Prof. Anne A. Cheng's Book "Second Skin" Receives Honorable Mention from MSA
Professor Anne A. Cheng's book, Second Skin: Jospehine Baker & The Modern Surface, received Honorable Mention from the 2012 Modernist Studies Association Book Award at their annual conference last week.
Susan Stanford Friedman, President of the Modernist Studies Association had this to say about about Second Skin:
"If one were to judge a book by its cover—and I'm not saying we did—Anne Cheng's Second Skin: Jospehine Baker & The Modern Surface (Oxford UP) would stand out. And not just for its evocative front cover, but its back cover as well. Or the book is impeccably blurbed by such noteable scholars as Brent Edwards, Kobena Mercer, and Kaja Silverman, who collectively suggest that Cheng is the new Fanon with her highly original account of race. With its iconic image of Baker overlaid with the emblemativ skyscrperm that cover is indisputably modernist. And Cheng's prose is as seductive as its cover. Discussing painting, architecture, burlesque, striptease, and film, Cheng demonstrates how common understandings of certain aestheic principles transferred themselves across disparate sites of aesthetic production, from Adolf Loos' architectural focus on surfaces to the broader focus on Josephine Baker's skinitself. In Cheng's analysism the phenonmenon of Baker is modernism, with its 'entwined crises of race, style and subjecthood' (4). The fascination with surfaces and the generalized atmosphere of the formalist aesthetics to which it testifies finds a fertile critical imagination here and expands not only what we know about modernism but how we think about it as well."
About Second Skin:
Through the figure of Josephine Baker, Second Skin tells the story of an unexpected yet enduring intimacy between the invention of a modernist style and the theatricalization of black skin at the turn of the twentieth century. Stepping outside of the platitudes surrounding this iconic figure, Anne A. Cheng argues that Baker's famous nakedness must be understood within larger philosophic and aesthetic debates about, and desire for, 'pure surface' that crystallized at the convergence of modern art, architecture, machinery, and philosophy. Through Cheng's analysis, Baker emerges as a central artist whose work engages with and impacts various modes of modernist display such as film, photography, art, and even the modern house.
About Anne A. Cheng:
Professor Anne Anlin Cheng specializes in race studies and psychoanalytic theory and works in 20th-century American literature, with special focus on Asian American and African American literature. She is the author of The Melancholy of Race: Assimilation, Psychoanalysis, and Hidden Grief, which examines the notion of racial grief at the intersection of culture, history, and law. From Toni Morrison to Maxine Hong Kingston, from Ralph Ellison to David Henry Hwang, from Anna Deavere Smith to Theresa Hak Kyung Cha, The Melancholy of Race studies how writers and artists of color contribute to our understanding of racial injury – not by simply reflecting that fact but by exploring the complex etiology of racism and the education of desire that it instills in both dominant and minority subjects. She is currently working on a new project on the discourse of "shine" in early century philosophy and aesthetics.
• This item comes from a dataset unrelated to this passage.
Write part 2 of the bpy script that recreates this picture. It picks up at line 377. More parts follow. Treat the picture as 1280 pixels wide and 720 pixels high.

Cheng received her B.A. in English and Creative Writing at Princeton, her Masters in English and Creative Writing from Stanford University, and her Ph.D. in Comparative Literature from University of California at Berkeley. Prior to coming back to Princeton, She taught a wide range of courses at Harvard University and the University of California, Berkeley, on topics such as literary theory, cultural studies, race and gender studies, psychoanalytic theory, postcolonial theory, film studies, poetry and poetics. She is the founder and organizer of the conversation series Critical Encounters, aimed to encourage dialogue across diverse disciplines on shared topics of social justice.